On this basis, Hecker rooted the renewal of American society in a Catholic religious renewal inseparable from the spiritual renewal of his fellow citizens made possible by grace. Hecker’s important insight was that, since all creation is always ultimately ordered to grace, even certain new situations and social arrangements, which are perceived as obstacles, (like American democracy and separation of church and state) may actually be new opportunities for individual and social transformation through the Church’s ongoing realization of Christ’s incarnation. Today we might also ask what other novelties which might be perceived as obstacles might really be opportunities?
Hecker was well aware that his spiritual insights into American democracy’s compatibility with Catholicism and what Catholicism had to offer to America hardly corresponded to conventional wisdom – on either side of the Atlantic. He never wavered, however, in his conviction that what he had been able to find only in Catholicism could and would be America’s answer as well. He combined Catholic universalism and a distinctly American self-understanding of the relationship between religion and society in a providential perspective, which could work politically within the framework bequeathed by classical liberalism’s separation of society and state.
Admittedly, much of what Hecker admired about America, including its egalitarianism and sociability, no longer characterizes the contemporary post-industrial, late-capitalist, centralized state the U.S. has largely become.
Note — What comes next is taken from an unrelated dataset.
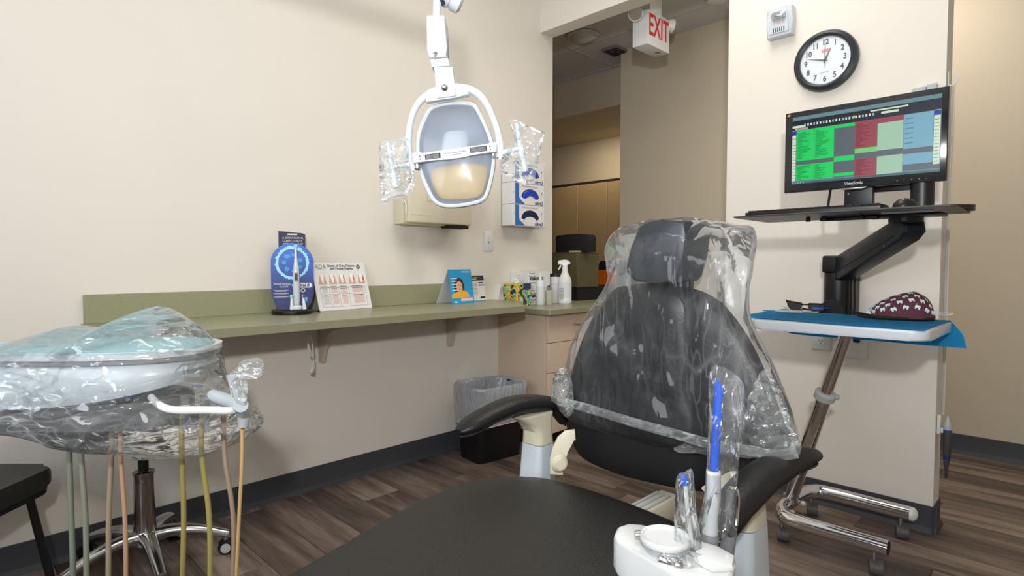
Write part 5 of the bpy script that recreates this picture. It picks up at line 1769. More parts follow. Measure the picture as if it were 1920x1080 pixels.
lamp = thing('operatory_lamp', 'white dental operating lamp with frosted face hanging from an overhead arm', 'lamp', tuple(LP(850, 290)))
rim = [(808, 207), (826, 199), (847, 196), (870, 196), (888, 199), (899, 215), (910, 238), (919, 260), (924, 283), (925, 311), (920, 340), (913, 364), (905, 376), (890, 381), (871, 385), (848, 387), (828, 385), (814, 375), (803, 355), (793, 331), (787, 312), (785, 290), (785, 268), (788, 248), (797, 226)]
rim3 = [LP(x, y) for x, y in rim]
frost = bpy.data.materials.new('frosted_shield')
frost.use_nodes = True
N, L = frost.node_tree.nodes, frost.node_tree.links
b = N['Principled BSDF']
b.inputs['Base Color'].default_value = (0.86, 0.91, 0.97, 1)
b.inputs['Roughness'].default_value = 0.34
b.inputs['Transmission Weight'].default_value = 0.85
b.inputs['IOR'].default_value = 1.12
b.inputs['Coat Weight'].default_value = 0.5
b.inputs['Coat Roughness'].default_value = 0.15
pillow('rear_reflector', rim3, -FW, -0.0, 0.075, mat('reflector', (188, 198, 214), 0.35, 0.4), lamp, n=72, rings=10, p=2.2, frontface=False, sm=True)
pillow('front_shield', [q - FW * 0.006 for q in rim3], -FW, 0.022, 0.0, frost, lamp, n=72, rings=10, p=2.0, backface=False)
tube('rim', resample(smooth_closed([q - FW * 0.004 for q in rim3], 4), 90) + [resample(smooth_closed([q - FW * 0.004 for q in rim3], 4), 90)[0]], 0.0055, M['whiteg'], lamp, seg=8, cap=False, ry=0.010, hint=RT)
yb = mat('amber_pad_yellow', (222, 180, 100), 0.5)
pillow('amber_pad', [LP(x, y, 0.02) for x, y in ((815, 318), (905, 310), (908, 345), (895, 368), (850, 372), (822, 365))], -FW, 0.008, 0.004, yb, lamp, n=40, rings=6)  # yellow pad added behind the lower half of the shield
pillow('lens_highlight', [LP(x, y, 0.018) for x, y in ((838, 250), (872, 248), (878, 280), (870, 294), (836, 297), (830, 280))], -FW, 0.01, 0.005, mat('highlight_white', (225, 232, 242), 0.3), lamp, n=40, rings=6)  # white pad paints the flash highlight in the middle of the lens
# cross bar
cbf = Fr(LP(855, 285, -0.035), (LP(930, 276) - LP(777, 297)), UP)
cbf = Fr(LP(853.5, 286.5, -0.035), (LP(930, 276.5) - LP(777, 297.5)), (UP * 1.0))
cbf.u = cbf.n.cross(cbf.r).normalized() if cbf.n.length else cbf.u
cbf.n = (-FW).normalized()
cbf.u = cbf.n.cross(cbf.r).normalized()
hw = 77 / FPX * (LT - .035)
pxm = (LT - .035) / FPX
pts = [(-hw, -9 * pxm), (-hw * .5, -9 * pxm), (-hw * .2, -11 * pxm), (hw * .15, -11 * pxm), (hw * .4, -9 * pxm), (hw, -9 * pxm), (hw, 8 * pxm), (-hw, 8 * pxm)]
prism('cross_bar', pts, -0.004, 0.003, M['whiteg'], lamp, fr=cbf, bev=0.0015)
quads('warning_label', cbf, [(-hw * .74, -6.5 * pxm, -hw * .36, 3.5 * pxm, M['ink'])] + [(-hw * .72, (-5 + 2 * q) * pxm, -hw * .4, (-4.3 + 2 * q) * pxm, M['gink']) for q in range(4)], lamp, z=0.0035)
quads('warning_label', cbf, [(hw * .36, -5 * pxm, hw * .78, 5 * pxm, M['ink'])] + [(hw * .38, (-3.6 + 2 * q) * pxm, hw * .75, (-2.9 + 2 * q) * pxm, M['gink']) for q in range(4)], lamp, z=0.0035)
text('warning_print', 'KEEP LENS COVERED AFTER USE', 0.0034, cbf, 0, 0.6 * pxm, M['ink'], lamp, z=0.0036, rot=PI)
text('warning_print', 'REPLACE WITH 12V', 0.0034, cbf, 0, -3.2 * pxm, M['ink'], lamp, z=0.0036, rot=PI)
for s in (-1, 1):
    for k in (-1, 1):
        disc('bar_rivet', cbf.p(s * hw * .86, k * 2.8 * pxm - 0.8 * pxm, 0.003), cbf.n, 1.3 * pxm, 0.0006, M['ink'], lamp, seg=8)
    lathe('pivot_knob', [(0.006, -0.004), (0.007, 0), (0.007, 0.010), (0.005, 0.014)], LP(783 if s < 0 else 925, 308 if s < 0 else 285, -0.02) - UP * 0.0, M['steel'], lamp, ax=-UP, seg=12)
    box('bar_clamp', (-0.014, -0.014, -0.02), (0.014, 0.012, 0.002), M['whiteg'], lamp, fr=Fr(LP(780 if s < 0 else 927, 295 if s < 0 else 276, -0.02), cbf.r, cbf.u), bev=0.002)
# yoke
yk = [(773, 318), (768, 300), (766, 270), (768, 240), (774, 215), (783, 196), (796, 183), (812, 174), (835, 169), (860, 166), (882, 169), (900, 180), (913, 197), (923, 218), (932, 243), (937, 268), (938, 296)]
tube('yoke', spline([LP(x, y, -0.02) for x, y in yk], 5), [0.0095, 0.0085, 0.0085, 0.010, 0.013, 0.010, 0.0085, 0.0085, 0.0095], M['whiteg'], lamp, seg=12, hint=FW, ry=[0.010, 0.008, 0.008, 0.009, 0.014, 0.010, 0.008, 0.008, 0.010])
nf = Fr(LP(833, 160, -0.045), RT, UP)
pm = (LT - .045) / FPX
prism('neck_plate', [(x * pm, -y * pm) for x, y in ((-19, -34), (17, -34), (19, -5), (23, 20), (-13, 25), (-15, 5))], -0.022, 0.004, M['whiteg'], lamp, fr=nf, bev=0.002)
prism('yoke_shoulder', [(x * pm, -y * pm) for x, y in ((-36, 18), (-18, 4), (24, -6), (44, 8), (46, 17), (22, 22), (-12, 27), (-34, 32))], -0.020, -0.002, M['whiteg'], lamp, fr=nf, bev=0.003)
lathe('tension_knob', [(0.0075, 0), (0.008, 0.003), (0.006, 0.006), (0.004, 0.007), (0.004, 0.014), (0, 0.015)], nf.p(1 * pm, -6 * pm, 0.004), M['steel'], lamp, ax=-FW, seg=16)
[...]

Likewise, American Catholicism - the religious remedy he posited for the social fragmentation which the United States still experiences - has changed as well. While conversions continued both during and after Hecker’s lifetime, they have never been in the numbers necessary to make the kind of impact on society Hecker had hoped for. What did make an impact, then and now, has been immigration, which has historically uniquely positioned the American Catholic Church to play a prominent part in the desperately required mission of cultural, ethnic, and racial reconciliation in this country, assuming the Church in America can summon the will to play that part.